Liga Młodzika.
Dzisiaj udaliśmy się do Łabiszyna na mecz z liderem grupy, który w pierwszych dwóch spotkaniach miał zdobytych 20 bramek.
Od początku meczu graliśmy bardzo odważnie, wysoko pilnując i nie pozwalając na rozegranie rywalom. Otwarcie i budowanie gry było na całkiem fajnym poziomie. W ataku zdecydowanie mieliśmy najtrudniej, ponieważ drużyna Noteci broniła się prawie wszystkimi zawodnikami i dosyć skutecznie radzili sobie z naszymi napastnikami.
Graliśmy bezbłędnie i o końcowym wyniku zdecydował dosłownie pech. W 52 minucie zawodnik gospodarzy uderzył z dystansu piłkę. Nasz kapitalnie broniacy Janek już ją miał w rękach jednak ta odbiła się od kępy i zmyliła Janka. Trzy minuty pozniej Noteć wykonuje rzut rożny, Janek broni wybijając piłkę prosto w rękę naszego obrońcy i sędzia dyktuje rzut karny, który zamioniono na bramkę.

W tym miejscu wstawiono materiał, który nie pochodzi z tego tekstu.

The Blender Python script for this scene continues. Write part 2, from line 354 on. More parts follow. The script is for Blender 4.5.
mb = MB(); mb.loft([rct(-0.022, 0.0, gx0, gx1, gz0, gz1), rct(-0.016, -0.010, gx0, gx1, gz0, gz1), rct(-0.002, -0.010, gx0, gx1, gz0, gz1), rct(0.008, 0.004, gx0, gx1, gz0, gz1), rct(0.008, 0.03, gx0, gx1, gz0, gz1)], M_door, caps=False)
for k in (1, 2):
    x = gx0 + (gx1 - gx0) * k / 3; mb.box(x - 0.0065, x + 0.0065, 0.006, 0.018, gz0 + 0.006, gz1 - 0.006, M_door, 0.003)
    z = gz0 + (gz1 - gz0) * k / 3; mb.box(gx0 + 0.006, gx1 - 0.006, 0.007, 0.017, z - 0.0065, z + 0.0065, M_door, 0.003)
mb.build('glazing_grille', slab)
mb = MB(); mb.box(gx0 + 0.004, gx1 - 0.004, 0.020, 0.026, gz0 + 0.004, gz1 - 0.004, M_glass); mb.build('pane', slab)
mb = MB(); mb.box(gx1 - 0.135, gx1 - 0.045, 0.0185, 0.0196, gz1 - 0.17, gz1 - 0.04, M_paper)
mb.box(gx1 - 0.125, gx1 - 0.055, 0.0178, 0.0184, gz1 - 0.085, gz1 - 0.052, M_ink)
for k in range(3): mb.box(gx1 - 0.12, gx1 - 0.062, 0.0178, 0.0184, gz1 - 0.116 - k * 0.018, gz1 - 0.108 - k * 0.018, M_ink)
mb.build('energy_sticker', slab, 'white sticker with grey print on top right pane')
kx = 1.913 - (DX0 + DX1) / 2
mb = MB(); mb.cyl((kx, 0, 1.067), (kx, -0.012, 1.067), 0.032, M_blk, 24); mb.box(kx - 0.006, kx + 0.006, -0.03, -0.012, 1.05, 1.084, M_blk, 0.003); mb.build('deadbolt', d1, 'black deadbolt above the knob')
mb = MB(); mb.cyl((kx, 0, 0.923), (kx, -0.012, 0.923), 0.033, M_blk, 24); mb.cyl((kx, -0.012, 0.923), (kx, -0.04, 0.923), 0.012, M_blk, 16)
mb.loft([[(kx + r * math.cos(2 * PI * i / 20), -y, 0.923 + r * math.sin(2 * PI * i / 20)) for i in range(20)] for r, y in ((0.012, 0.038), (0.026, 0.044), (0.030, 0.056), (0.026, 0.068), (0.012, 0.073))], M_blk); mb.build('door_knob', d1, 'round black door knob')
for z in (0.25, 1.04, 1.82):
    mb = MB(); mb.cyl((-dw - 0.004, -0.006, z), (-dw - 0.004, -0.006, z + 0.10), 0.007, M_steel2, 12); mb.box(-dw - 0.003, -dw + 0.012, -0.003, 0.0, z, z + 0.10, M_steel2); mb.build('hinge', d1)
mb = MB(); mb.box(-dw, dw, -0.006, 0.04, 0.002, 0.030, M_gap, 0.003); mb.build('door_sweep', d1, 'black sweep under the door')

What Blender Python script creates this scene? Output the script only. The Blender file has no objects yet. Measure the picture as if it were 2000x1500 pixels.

Nasi zawodnicy skutecznie realizowali postawione przed nimi zadania. Jestem dumny z ich postawy i postępów jakie robią. Popełniają błędy, podejmuja złe decyzje na boisku ale widać, że wyciagają wnioski i poprawiają się z meczu na mecz. Na dzisiejszy wynik na pewno nie zasłużyli - podsumował mecz trener Daniel.